You couldn't read an article or turn on the television last offseason without hearing some version of this yarn being spun. It was kinda sorta everywhere. And, as someone who got caught up in it to some extent, I understand why. This truly looked like a league trending to extremes – a small handful of truly elite teams and a shrinking middle class with the legion of the have nots expanding quickly. And there were no shortage of truly awful teams playing in the NFL in 2017, that part was true, led once again by the hapless Browns.

But in hindsight, this storyline was more a moment in time than a glimpse into what was to come. It was more about what turned out to be a once-in-a-generation occurrence – five quarterbacks about to be selected in the first round of the upcoming draft on the heels of a whirlwind of starting quarterback trade and free-agent activity – than it was a portal into how front offices would be rethinking the benefits of losing big for years to come. It was more about the very early stages of what would become months of jockeying for position to land one of these potential golden tickets in the 2018 offseason (free agency/trades and draft) than it was a beacon for how to rebuild a new age winner.

It was about Baker Mayfield and Sam Darnold and Josh Allen and Josh Rosen and Lamar Jackson. That's what was behind all the noise and navel-gazing and think-pieces. Sure, the rise of analytics to some degree had something to do with the narrative, and the Browns essentially buying a draft pick from the Texans in exchange for cap space in the Brock Osweiler transaction provided an intriguing backdrop as well.

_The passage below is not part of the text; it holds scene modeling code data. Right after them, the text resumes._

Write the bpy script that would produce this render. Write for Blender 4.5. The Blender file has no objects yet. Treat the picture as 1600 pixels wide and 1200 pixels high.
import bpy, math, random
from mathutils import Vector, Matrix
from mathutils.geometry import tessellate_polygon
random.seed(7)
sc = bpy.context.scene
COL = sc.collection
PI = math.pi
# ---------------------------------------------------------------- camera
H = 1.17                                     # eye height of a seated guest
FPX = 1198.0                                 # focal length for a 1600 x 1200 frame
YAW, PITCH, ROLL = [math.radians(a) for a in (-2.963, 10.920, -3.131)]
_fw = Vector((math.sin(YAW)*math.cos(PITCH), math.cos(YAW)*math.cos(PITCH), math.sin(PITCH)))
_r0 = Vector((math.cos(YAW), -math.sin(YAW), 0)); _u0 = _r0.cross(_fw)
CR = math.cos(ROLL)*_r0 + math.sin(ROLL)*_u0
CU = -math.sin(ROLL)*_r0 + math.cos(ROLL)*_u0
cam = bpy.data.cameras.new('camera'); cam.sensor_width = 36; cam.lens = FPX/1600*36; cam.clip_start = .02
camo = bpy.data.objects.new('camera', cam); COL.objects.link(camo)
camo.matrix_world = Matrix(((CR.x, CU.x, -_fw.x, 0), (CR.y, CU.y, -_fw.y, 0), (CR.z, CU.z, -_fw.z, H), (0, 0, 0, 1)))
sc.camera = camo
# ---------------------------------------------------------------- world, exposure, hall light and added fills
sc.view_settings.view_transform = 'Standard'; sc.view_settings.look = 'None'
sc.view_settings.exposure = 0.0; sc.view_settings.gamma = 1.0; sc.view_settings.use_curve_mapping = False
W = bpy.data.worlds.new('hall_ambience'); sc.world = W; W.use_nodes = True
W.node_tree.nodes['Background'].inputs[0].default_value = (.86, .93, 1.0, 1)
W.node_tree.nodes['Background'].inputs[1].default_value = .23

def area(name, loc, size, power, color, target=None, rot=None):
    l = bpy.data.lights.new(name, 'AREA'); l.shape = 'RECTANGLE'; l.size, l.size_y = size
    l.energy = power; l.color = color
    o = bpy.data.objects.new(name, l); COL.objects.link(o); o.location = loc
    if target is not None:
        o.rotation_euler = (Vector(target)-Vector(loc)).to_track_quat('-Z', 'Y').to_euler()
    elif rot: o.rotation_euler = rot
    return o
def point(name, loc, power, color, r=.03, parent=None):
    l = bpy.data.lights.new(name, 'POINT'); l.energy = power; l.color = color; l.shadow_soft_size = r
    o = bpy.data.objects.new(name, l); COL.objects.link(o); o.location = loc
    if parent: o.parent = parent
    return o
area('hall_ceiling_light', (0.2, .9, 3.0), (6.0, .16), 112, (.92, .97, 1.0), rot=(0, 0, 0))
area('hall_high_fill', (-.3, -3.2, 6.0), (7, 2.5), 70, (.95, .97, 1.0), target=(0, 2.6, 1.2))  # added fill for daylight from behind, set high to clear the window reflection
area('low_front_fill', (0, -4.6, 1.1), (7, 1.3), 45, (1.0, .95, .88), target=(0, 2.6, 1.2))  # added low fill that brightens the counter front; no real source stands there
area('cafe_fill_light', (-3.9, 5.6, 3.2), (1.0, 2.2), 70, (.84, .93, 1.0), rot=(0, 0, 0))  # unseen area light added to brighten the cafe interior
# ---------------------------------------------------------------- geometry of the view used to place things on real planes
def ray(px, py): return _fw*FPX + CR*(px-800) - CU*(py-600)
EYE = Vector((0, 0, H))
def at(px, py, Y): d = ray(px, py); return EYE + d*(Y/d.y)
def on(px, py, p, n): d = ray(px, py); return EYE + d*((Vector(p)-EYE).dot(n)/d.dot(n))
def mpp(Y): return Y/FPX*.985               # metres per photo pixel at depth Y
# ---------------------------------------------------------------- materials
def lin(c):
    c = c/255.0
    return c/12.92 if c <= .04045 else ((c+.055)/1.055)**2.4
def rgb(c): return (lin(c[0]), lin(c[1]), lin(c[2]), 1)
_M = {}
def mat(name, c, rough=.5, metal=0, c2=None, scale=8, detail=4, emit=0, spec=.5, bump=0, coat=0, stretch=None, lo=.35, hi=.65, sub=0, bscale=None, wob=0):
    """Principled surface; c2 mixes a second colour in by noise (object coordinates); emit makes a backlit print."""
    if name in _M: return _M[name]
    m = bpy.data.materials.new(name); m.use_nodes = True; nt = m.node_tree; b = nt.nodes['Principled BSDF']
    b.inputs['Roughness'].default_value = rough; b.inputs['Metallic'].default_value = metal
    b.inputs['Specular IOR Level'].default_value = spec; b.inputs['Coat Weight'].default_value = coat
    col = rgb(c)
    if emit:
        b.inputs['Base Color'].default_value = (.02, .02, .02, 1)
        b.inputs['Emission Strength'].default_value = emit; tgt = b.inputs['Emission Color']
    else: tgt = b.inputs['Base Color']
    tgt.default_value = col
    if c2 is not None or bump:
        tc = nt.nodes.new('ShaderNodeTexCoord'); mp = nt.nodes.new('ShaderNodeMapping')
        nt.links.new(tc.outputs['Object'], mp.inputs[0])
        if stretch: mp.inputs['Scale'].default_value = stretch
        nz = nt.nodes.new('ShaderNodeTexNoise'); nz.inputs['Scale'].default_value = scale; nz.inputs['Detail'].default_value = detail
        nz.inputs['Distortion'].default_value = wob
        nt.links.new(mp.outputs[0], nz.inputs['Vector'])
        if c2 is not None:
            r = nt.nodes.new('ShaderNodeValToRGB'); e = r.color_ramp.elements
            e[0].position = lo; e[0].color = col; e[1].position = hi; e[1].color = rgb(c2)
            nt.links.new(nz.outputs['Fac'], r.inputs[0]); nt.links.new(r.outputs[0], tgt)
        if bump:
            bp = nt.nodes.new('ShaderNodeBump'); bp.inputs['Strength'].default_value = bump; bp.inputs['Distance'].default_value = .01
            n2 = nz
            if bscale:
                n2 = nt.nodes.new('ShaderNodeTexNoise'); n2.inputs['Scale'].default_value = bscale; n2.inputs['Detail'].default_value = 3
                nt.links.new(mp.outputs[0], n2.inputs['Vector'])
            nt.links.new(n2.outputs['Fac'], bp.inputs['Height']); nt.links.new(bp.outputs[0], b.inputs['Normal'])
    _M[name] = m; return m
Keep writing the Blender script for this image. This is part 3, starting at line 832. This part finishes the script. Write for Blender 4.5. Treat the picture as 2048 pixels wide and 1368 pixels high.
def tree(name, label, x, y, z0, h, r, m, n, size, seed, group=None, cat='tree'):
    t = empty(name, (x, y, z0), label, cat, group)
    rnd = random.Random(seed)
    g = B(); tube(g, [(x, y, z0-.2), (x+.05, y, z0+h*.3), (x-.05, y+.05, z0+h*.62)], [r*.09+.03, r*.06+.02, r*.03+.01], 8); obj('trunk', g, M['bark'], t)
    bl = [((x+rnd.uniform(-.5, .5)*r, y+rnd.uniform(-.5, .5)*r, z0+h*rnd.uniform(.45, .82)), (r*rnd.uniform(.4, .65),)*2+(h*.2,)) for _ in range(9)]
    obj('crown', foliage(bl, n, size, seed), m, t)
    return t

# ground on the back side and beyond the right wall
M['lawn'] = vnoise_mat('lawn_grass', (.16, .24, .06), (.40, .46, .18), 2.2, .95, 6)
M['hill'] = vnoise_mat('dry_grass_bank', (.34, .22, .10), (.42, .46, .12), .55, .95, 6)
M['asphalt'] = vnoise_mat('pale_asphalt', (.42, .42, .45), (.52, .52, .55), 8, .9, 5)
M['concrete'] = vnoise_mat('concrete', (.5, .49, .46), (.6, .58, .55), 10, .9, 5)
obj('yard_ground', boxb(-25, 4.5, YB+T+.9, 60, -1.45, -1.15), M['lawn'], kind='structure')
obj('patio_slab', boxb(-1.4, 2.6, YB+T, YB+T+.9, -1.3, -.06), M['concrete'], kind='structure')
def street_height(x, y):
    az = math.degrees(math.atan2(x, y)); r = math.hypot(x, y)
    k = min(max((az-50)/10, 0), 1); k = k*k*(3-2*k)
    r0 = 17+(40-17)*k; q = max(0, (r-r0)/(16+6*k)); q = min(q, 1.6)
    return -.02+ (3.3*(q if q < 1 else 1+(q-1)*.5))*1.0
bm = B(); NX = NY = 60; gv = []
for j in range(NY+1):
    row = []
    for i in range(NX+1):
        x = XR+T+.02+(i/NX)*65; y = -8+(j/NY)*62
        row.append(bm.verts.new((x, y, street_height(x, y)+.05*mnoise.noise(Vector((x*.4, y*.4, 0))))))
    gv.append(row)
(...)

But let's not kid ourselves; the NFL is as set in its ways as any pro sports league, and while a host of young general managers have brought some new ideas about asset management and player value to the forefront, you aren't going to hear owners pulling a Mark Cuban and rooting for their team to lose anytime soon.

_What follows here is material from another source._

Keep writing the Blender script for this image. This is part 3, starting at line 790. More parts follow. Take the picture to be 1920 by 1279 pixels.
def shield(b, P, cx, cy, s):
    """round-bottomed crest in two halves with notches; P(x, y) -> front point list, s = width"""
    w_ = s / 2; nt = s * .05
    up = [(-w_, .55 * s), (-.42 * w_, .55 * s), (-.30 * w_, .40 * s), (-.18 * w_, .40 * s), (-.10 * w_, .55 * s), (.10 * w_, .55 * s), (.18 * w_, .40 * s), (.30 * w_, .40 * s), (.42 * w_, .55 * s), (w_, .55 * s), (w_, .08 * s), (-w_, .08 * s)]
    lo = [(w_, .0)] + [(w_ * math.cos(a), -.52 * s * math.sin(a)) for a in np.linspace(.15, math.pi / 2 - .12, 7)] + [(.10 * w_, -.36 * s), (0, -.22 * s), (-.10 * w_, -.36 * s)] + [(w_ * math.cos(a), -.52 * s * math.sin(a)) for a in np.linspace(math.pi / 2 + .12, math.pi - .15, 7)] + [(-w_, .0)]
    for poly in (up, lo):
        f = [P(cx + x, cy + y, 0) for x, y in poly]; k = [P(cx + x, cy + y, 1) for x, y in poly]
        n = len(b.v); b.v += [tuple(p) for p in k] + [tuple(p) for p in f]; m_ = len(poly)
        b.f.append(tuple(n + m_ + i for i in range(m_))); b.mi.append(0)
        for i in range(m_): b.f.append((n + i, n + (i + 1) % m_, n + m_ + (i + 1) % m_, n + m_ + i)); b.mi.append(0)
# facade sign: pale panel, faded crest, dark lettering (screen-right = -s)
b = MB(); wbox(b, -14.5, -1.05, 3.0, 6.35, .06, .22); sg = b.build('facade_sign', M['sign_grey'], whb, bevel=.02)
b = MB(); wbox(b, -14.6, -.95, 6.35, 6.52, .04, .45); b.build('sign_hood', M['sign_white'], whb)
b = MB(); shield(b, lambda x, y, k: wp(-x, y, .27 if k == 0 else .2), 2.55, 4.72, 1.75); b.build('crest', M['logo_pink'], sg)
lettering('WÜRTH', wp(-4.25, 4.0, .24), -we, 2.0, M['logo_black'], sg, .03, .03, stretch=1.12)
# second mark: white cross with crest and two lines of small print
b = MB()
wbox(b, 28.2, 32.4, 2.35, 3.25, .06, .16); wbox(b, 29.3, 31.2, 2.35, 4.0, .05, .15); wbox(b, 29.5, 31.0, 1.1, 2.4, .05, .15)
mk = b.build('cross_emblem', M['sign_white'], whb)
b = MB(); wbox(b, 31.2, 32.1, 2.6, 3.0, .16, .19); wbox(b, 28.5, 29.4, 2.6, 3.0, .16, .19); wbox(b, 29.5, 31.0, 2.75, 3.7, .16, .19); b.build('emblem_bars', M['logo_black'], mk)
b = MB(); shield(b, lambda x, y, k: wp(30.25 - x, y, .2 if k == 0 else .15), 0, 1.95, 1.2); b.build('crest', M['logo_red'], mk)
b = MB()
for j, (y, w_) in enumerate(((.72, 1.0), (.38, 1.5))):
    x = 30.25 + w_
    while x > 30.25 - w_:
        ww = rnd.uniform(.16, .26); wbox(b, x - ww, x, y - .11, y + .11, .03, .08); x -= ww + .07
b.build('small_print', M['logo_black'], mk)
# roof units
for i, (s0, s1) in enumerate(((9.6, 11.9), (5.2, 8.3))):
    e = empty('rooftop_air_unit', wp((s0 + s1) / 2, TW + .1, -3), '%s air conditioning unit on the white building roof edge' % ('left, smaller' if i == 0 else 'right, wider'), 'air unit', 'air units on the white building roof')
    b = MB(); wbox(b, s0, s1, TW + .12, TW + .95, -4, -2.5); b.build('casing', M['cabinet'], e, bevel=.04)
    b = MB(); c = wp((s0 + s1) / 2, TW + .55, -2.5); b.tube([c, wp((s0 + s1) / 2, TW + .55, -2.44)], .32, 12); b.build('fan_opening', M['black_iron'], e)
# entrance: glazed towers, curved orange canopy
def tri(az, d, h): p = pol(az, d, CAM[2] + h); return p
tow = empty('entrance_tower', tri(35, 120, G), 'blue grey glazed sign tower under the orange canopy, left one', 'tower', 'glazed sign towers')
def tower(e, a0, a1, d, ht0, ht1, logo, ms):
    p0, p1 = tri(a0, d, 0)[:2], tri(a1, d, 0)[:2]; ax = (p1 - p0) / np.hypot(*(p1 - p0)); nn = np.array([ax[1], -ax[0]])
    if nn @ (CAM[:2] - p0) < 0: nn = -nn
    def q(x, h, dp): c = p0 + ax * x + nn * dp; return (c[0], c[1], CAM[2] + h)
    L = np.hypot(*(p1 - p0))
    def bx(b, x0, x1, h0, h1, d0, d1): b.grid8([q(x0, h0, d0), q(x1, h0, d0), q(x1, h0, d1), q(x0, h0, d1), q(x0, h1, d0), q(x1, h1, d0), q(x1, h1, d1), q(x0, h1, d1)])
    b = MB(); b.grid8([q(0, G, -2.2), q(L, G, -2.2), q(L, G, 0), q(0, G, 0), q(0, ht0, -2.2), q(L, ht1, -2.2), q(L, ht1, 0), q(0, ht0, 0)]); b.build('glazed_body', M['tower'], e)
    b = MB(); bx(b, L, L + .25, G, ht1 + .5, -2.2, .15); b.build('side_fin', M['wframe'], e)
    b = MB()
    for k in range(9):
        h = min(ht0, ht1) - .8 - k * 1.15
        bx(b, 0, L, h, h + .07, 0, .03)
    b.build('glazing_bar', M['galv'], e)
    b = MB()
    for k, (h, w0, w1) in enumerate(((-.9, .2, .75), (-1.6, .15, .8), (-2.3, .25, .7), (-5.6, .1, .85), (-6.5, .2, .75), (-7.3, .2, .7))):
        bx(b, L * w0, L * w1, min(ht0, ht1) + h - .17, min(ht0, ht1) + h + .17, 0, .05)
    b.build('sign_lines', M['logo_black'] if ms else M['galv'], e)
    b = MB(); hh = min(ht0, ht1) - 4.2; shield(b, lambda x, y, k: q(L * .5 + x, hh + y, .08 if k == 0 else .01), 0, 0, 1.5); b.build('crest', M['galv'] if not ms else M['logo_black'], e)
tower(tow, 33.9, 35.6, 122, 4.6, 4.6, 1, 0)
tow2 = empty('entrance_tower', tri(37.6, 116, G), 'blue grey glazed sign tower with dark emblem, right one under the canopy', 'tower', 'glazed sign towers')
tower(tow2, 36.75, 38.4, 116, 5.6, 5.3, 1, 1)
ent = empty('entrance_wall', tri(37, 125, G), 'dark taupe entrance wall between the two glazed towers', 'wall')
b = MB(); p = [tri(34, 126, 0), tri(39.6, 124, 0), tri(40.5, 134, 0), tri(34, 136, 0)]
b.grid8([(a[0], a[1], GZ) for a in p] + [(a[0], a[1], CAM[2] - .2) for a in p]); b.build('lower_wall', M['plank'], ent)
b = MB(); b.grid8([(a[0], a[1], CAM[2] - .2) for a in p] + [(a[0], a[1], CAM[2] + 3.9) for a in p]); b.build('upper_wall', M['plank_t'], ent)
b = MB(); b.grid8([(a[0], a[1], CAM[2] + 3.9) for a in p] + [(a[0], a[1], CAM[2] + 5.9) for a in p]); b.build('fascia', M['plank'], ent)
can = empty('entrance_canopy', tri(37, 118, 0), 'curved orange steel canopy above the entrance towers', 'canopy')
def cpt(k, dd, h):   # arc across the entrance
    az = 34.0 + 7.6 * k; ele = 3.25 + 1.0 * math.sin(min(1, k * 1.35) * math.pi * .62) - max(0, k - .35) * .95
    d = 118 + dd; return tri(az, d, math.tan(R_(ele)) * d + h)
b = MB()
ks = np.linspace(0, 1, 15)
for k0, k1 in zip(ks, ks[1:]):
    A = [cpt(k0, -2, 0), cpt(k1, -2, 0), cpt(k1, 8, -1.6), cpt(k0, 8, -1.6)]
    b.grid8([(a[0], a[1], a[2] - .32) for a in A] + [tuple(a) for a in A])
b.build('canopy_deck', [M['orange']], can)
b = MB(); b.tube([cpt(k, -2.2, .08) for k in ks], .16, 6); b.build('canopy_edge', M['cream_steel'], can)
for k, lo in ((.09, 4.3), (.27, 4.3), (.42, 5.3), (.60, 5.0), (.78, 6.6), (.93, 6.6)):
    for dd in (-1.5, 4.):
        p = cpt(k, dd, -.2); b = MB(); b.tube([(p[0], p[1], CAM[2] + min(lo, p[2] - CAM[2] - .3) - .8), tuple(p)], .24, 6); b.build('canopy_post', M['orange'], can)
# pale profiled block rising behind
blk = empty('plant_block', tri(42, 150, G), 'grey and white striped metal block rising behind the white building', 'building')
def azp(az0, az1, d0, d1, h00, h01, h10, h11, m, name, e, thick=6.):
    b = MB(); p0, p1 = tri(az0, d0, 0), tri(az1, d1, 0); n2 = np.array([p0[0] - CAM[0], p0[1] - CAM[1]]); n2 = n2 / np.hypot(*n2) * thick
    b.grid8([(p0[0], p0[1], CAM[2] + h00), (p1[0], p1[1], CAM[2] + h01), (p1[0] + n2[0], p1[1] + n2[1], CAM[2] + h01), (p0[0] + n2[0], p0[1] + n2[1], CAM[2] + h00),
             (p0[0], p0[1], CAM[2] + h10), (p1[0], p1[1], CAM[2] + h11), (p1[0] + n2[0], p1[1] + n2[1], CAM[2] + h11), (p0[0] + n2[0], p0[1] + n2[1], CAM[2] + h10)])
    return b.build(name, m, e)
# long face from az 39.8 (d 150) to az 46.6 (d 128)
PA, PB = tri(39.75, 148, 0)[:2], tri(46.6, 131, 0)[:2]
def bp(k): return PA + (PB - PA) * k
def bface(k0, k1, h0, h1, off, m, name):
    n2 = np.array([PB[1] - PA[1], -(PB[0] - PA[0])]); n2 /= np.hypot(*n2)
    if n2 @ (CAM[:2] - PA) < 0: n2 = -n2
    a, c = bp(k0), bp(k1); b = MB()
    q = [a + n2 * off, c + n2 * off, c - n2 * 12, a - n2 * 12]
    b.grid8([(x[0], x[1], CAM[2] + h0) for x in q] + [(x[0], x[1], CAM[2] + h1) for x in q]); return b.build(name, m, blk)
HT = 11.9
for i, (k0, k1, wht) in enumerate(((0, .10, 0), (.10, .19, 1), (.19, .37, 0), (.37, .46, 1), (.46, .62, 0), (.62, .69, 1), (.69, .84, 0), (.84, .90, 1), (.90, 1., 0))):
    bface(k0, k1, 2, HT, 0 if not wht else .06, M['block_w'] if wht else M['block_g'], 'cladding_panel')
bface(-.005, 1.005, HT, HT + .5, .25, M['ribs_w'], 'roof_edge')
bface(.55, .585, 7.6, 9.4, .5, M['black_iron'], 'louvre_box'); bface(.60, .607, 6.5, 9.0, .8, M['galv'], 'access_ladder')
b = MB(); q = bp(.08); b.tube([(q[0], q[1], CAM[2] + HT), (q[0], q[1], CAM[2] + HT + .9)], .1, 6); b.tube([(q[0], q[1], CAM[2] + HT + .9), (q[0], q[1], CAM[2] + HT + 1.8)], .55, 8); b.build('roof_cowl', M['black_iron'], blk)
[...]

Consider this a mere blip on the NFL timeline. I'd posit that you'll be spared much tanking talk in the months, and years, to come. Look at how many teams addressed their coaching or front office changes this offseason – the Raiders handed the entire organization to old-school-til-he-dies Jon Gruden while the Giants more or less did the same with Dave Gettleman, very much in the same mold. Teams like the Browns and Bears, who have been so bad for so long, opted not to blow up their entire organizations and instead fired only the coach or general manager, and not both.

And one must also weigh what the spoils of tanking might entail this time around. The chatter about next year's quarterback draft class is dire at best. Usually this is the time when the buzz begins to form about the next crop of potential franchise saviors … but that just isn't the case. There are those undercurrents you normally get about why Team X, clearly in need of a new quarterback, didn't move up at the draft to land, because they already have their eye on Quarterback Z in the 2019 draft. Good luck finding any of that rhetoric out there.

If you find a fanbase peddling the equivalent of "Suck for Luck" or "Suck for Sam" or any similar pairings of a verb that equates to tanking with the name of a stud college quarterback, let me know. Would be misguided at best.

It's the exact opposite of a year ago, and it explains the quarterback feeding frenzy of 2018, which began in earnest at midseason when the Patriots finally admitted what was true all along and conceded they couldn't keep Jimmy G and Tom Brady under the salary cap and dealt him to San Francisco for a mere second-round pick. The frenzy was on and the franchises that had amassed quantities of picks from all that recent losing were already starting to box out and throw elbows to get in line to get their guy through trades, draft order or signings.

We couldn't even get to the Super Bowl without Alex Smith already being dealt to the Skins, and guys like Tyrod Taylor (trade), Case Keenum and Sam Bradford, who have all led teams to the playoffs, ended up with new teams as well quickly in free agency, to say nothing of young free agents like AJ McCarron and Teddy Bridgewater and Tom Savage who have some promise as well and moved on to new clubs.

Then we had the Jets and Colts – two teams who heard no shortage of tanking talk themselves – making a trade six weeks before the draft that put New York in better position to land a quarterback of its choosing (who ended up to be Darnold). And the Browns considered no shortage of trade possibilities before using the spoils of their 0-16 season to take Mayfield first overall. And the Bills moved up to get Allen after exploring options for weeks to move up even higher. And the Cardinals jumped up to take Rosen a few picks later. And the Ravens closed out the first round by trading up to pick 32 with the Eagles for Jackson.

It was all about this remarkable upcoming moment in time via quarterbacks – young and old – all the time. Teams could see a higher degree of quarterback movement on the horizon, they had sufficient information on the 2018 draft class to know it was going to be robust with first-round passers (even before Mayfield exploded) and there have been enough quarterbacks drafted in the top half of the draft who have not taken a step forward (Christian Hackenberg, Connor Cook, Landry Jones, Bryce Petty, Paxton Lynch, to name a few) that demand was high and supply actually met it for a change, and that's even with free agents like Drew Brees and McCown and Ryan Fitzpatrick re-signing with their current teams.

But the landscape has greatly changed now, both at the pro and college level. Dramatically changed. Taylor and McCown are the only current starting quarterbacks set to become free agents after this season, and there will hardly be a feeding frenzy for their services. The rest of the market will be filled by guys like Bradford and Joe Flacco and Tannehill, whose contracts are likely to be deemed prohibitive by their present teams barring major reversals in recent heath and/or productivity.

There will be no flurry of activity to land them, no quarterback pot of gold at the end of a loser's rainbow. There will be need to "tank," real or imagined, to land them. Ultimately, 2018 was a quarterbacking anomaly, a year the likes of which we might not see again. The tanking talk will prove to be the same.

Tank for Tyrod? Torpedo for Tannehill? Stink for Sam (Bradford)?

I don't think so. All that tanking talk? It's pretty much tanked.